After reading Michele Fleury’s skewed perspective on dining hall cleanliness (‘Dining halls show no glove for cleanliness,’ Nov. 17, pg. 6), I wanted to personally spit in her burrito, and to say the least, I felt personally offended.

As a student worker at Myles Standish Hall’s dining hall, I take every precaution necessary to ensure that my workstation is sanitary, and I can say no less for my co-workers. However, Fleury feels that the dining halls are unclean, and that the use of gloves does nothing more than promote unsanitary conditions.

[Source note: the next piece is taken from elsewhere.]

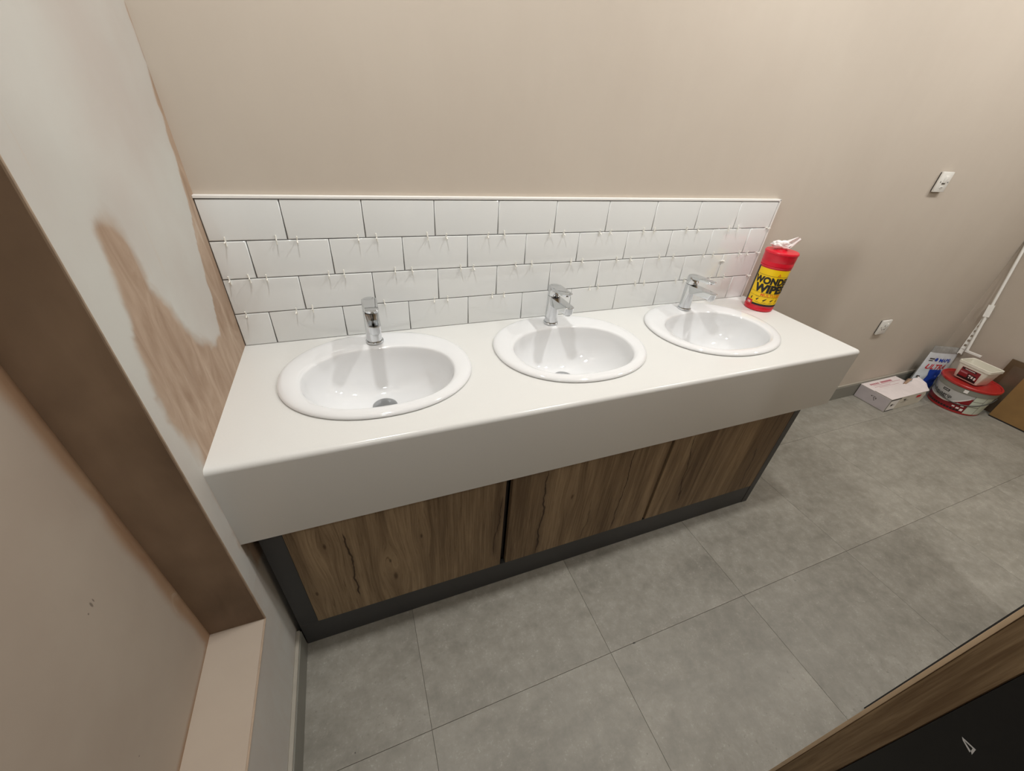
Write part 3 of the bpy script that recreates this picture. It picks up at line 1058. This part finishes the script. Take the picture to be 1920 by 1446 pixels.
# crumpled wipe pulled out of the top
def tissue():
    bm = bmesh.new()
    c = Vector((WX - 0.006, WY + 0.004, ZC + 0.250))
    # crumpled clump
    r = bmesh.ops.create_icosphere(bm, subdivisions=4, radius=1.0)
    for v in r['verts']:
        d = v.co.copy()
        n1 = mnoise.noise(d * 1.9 + Vector((3, 1, 7)))
        n2 = abs(mnoise.noise(d * 4.0 + Vector((9, 2, 4))))
        k = 1.0 + 0.35 * n1 - 0.35 * n2
        # world axes: image right is (0.57,-0.82,0)
        p = Vector((0.57, -0.82, 0)) * (d.x * 0.037 * k - 0.006) + Vector((0.82, 0.57, 0)) * (d.y * 0.020 * k) + Vector((0, 0, 1)) * (d.z * 0.018 * k + 0.016)
        if p.z < 0.0: p.z *= 0.2
        v.co = c + p
    # upright tongue, a folded sheet
    N, Mv = 12, 9
    g = []
    for j in range(Mv + 1):
        f = j / Mv
        row = []
        for i in range(N + 1):
            u = i / N - 0.5
            w = 0.030 * (1 - 0.45 * f)
            fold = 0.007 * math.sin(u * 9.0 + f * 2.0) * (1 - 0.4 * f)
            ax = Vector((0.57, -0.82, 0)) * (0.010 + 0.036 * f + u * w) + Vector((0, 0, 1)) * (0.016 + 0.036 * f + 0.012 * u * f - 0.02 * u)
            ax += Vector((0.82, 0.57, 0)) * (fold + 0.004)
            row.append(bm.verts.new(c + ax))
        g.append(row)
    for j in range(Mv):
        for i in range(N):
            bm.faces.new((g[j][i], g[j][i + 1], g[j + 1][i + 1], g[j + 1][i]))
    return bm
bm_obj('wipe', tissue(), MAT['tissue'], wp, smooth=True)
fix_parents(wp)

# ------------------------------------------------------------------ wall plates
def wall_plate(name, x0, x1, z0, z1, label, cat, kind):
    e = empty(name, ((x0 + x1) / 2, YB, (z0 + z1) / 2), label, cat)
    cx, cz = (x0 + x1) / 2, (z0 + z1) / 2
    box('back_box', (x0 + 0.004, YB - 0.006, z0 + 0.004), (x1 - 0.004, YB, z1 - 0.004), MAT['ink_grey'], e)
    box('plate', (x0, YB - 0.015, z0), (x1, YB - 0.005, z1), MAT['socket'], e, 0.0025, 2)
    for s in (-1, 1):
        lathe_y('screw', (cx + s * 0.030, YB - 0.0152, cz), 0.0035, MAT['drain'], e)
    if kind == 'spur':
        box('rocker', (cx - 0.012, YB - 0.020, cz - 0.004), (cx + 0.012, YB - 0.0145, cz + 0.026), MAT['socket'], e, 0.0015, 2)
        box('rocker_gap', (cx - 0.014, YB - 0.0156, cz - 0.009), (cx + 0.014, YB - 0.0148, cz - 0.004), MAT['ink_grey'], e)
        box('fuse_holder', (cx - 0.011, YB - 0.0165, cz - 0.028), (cx + 0.011, YB - 0.0145, cz - 0.018), MAT['socket'], e, 0.0006, 1)
        box('fuse_slot', (cx - 0.009, YB - 0.0172, cz - 0.0240), (cx + 0.009, YB - 0.0164, cz - 0.0225), MAT['ink_grey'], e)
    else:
        box('rocker', (cx + 0.010, YB - 0.020, cz + 0.000), (cx + 0.022, YB - 0.0145, cz + 0.026), MAT['socket'], e, 0.0015, 2)
        for (ax, az, w, h) in ((cx - 0.002, cz + 0.010, 0.0045, 0.008), (cx - 0.013, cz - 0.014, 0.008, 0.0045), (cx + 0.009, cz - 0.014, 0.008, 0.0045)):
            box('pin_slot', (ax - w / 2, YB - 0.0158, az - h / 2), (ax + w / 2, YB - 0.0148, az + h / 2), MAT['ink'], e)
    fix_parents(e)
    return e

def lathe_y(name, c, r, mat, parent):
    bm = bmesh.new()
    add_lathe(bm, [(r, -0.001), (r, 0.0006), (r * 0.6, 0.0012)], (0, 0, 0), 14)
    bmesh.ops.transform(bm, matrix=Matrix.Translation(c) @ Matrix.Rotation(PI / 2, 4, 'X'), verts=bm.verts)
    return bm_obj(name, bm, mat, parent)

wall_plate('fused_switch', 3.034, 3.121, 1.316, 1.404, 'square white fused switch plate high on the back wall', 'wall switch', 'spur')
wall_plate('wall_socket', 3.338, 3.428, 0.506, 0.600, 'square white wall socket low on the back wall beyond the worktop', 'wall socket', 'socket')

# ------------------------------------------------------------------ corner clutter
# white carton of tiles, torn open at the right end
bxe = empty('tile_carton', (3.75, -0.105, 0.0), 'flat white printed cardboard carton torn open, lying against the skirting', 'carton')
X0, X1, Y0, Y1, H = 3.552, 3.945, -0.206, -0.007, 0.100
box('carton_body', (X0, Y0, 0.0), (X1, Y1, H - 0.003), MAT['card_cream'], bxe, 0.002, 1)
box('carton_end', (X0 - 0.0012, Y0 + 0.002, 0.003), (X0, Y1 - 0.002, H - 0.004), MAT['card_lilac'], bxe)
YM = -0.098
box('lid_flap', (X0, YM + 0.0008, H - 0.003), (X1 - 0.004, Y1 + 0.001, H), MAT['card_white'], bxe, 0.0008, 1)
# front lid flap with a ragged, lifted end
def lidflap(zoff):
    vs, fs = [], []
    n = 24
    for i in range(n + 1):
        f = i / n
        x = X0 + (X1 + 0.075 - X0) * f
        lift = max(0, f - 0.68) ** 1.5 * 0.16
        rag = 0.008 * math.sin(i * 2.1) * (1 if f > 0.75 else 0)
        vs += [(x, YM - 0.0008 + (0.018 * max(0, f - 0.75) * 4 * 0.5) + rag, H + lift * 1.2 + zoff), (x, (YM + Y0) / 2, H + lift * 0.55 + zoff), (x, Y0 - 0.001 + max(0, f - 0.9) * 0.35, H - 0.0005 + zoff - max(0, f - 0.8) * 0.03)]
    for i in range(n):
        a = i * 3
        fs += [(a, a + 3, a + 4, a + 1), (a + 1, a + 4, a + 5, a + 2)]
    return vs, fs
vs, fs = lidflap(0.0)
o = mesh_obj('lid_flap', vs, fs, MAT['card_white'], bxe)
md = o.modifiers.new('solid', 'SOLIDIFY')
md.thickness = 0.003
# torn curled strip and ragged end
vs, fs = [], []
n = 16
for i in range(n + 1):
    f = i / n
    x = X1 - 0.075 + 0.115 * f
    y = YM + 0.004 + 0.03 * f
    z = H + 0.001 + 0.014 * math.sin(PI * f) + 0.006 * f
    vs += [(x, y, z), (x + 0.01, y - 0.012 - 0.008 * math.sin(PI * f), z + 0.010 * math.sin(PI * f))]
for i in range(n):
    a = i * 2
    fs.append((a, a + 2, a + 3, a + 1))
o = mesh_obj('torn_strip', vs, fs, MAT['card_raw'], bxe, smooth=True)
o.modifiers.new('solid', 'SOLIDIFY').thickness = 0.002
vs, fs = [], []
for i in range(15):
    f = i / 14
    x = X1 - 0.01 + 0.085 * f
    vs += [(x, Y0 - 0.001 + 0.02 * f + 0.004 * math.sin(i * 1.9), 0.012 + 0.03 * f + 0.010 * math.sin(i * 2.7)), (x, Y0 + 0.001 + 0.03 * f + 0.004 * math.sin(i * 1.3), H - 0.006 - 0.014 * f + 0.004 * math.sin(i * 2.2))]
for i in range(14):
    a = i * 2
    fs.append((a, a + 2, a + 3, a + 1))
o = mesh_obj('torn_side', vs, fs, MAT['card_cream'], bxe)
o.modifiers.new('solid', 'SOLIDIFY').thickness = 0.003
ftop = lambda u, v: Vector((X0 + u, Y1 + v, H + 0.0006))
marks('red_print', [(0.050 + 0.020 * k, 0.066 + 0.020 * k, -0.036, -0.022) for k in range(5)] + [(0.165, 0.29, -0.036, -0.020), (0.06, 0.36, -0.046, -0.043)], ftop, MAT['ink_pink'], bxe)
marks('fine_print', [(0.05, 0.22, -0.062, -0.059), (0.08, 0.30, -0.073, -0.071), (0.02, 0.385, -0.0905, -0.0895)], ftop, MAT['ink_pink'], bxe)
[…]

Food safety is a very serious issue in the dining hall, and not taken lightly by anyone. I change my gloves often, and if a student requests that I change my gloves (which is a common request by vegetarians), I will do so ungrudgingly. My co-workers change their gloves often as well, and take the utmost care to not contaminate the food. I don’t know if Fleury has realized this, but the workers eat the same food in the dining hall as the students do.

It is unfortunate that Fleury has had a bad experience in the dining hall, but it is no excuse to attack all dining hall workers at such a base level. Fleury writes, ‘I have never seen such slow, deliberate and yet seriously incompetent workers.’ If anyone is being slow or deliberate in the dining hall it is to ensure that you have a quality meal on your plate. As for incompetence, the only incompetence that I see is Fleury’s inability to understand that everyone in the dining hall works very hard to see that the students are safe and happy. I would expect this type of acknowledgment from someone who claims to have worked in food service for more than three years, as Fleury has herself claimed.

I am left with one thing to say: Quit your bitching. You obviously have no idea what it takes to work in food service. The dining halls at Boston University are as clean as they come, and the employees all take their jobs very seriously. If you have a problem with sanitation, take it up with a dining hall manager, rather than make insulting remarks about the individuals that give it their all everyday to make sure that your ungrateful self can get a hot plate of food for dinner.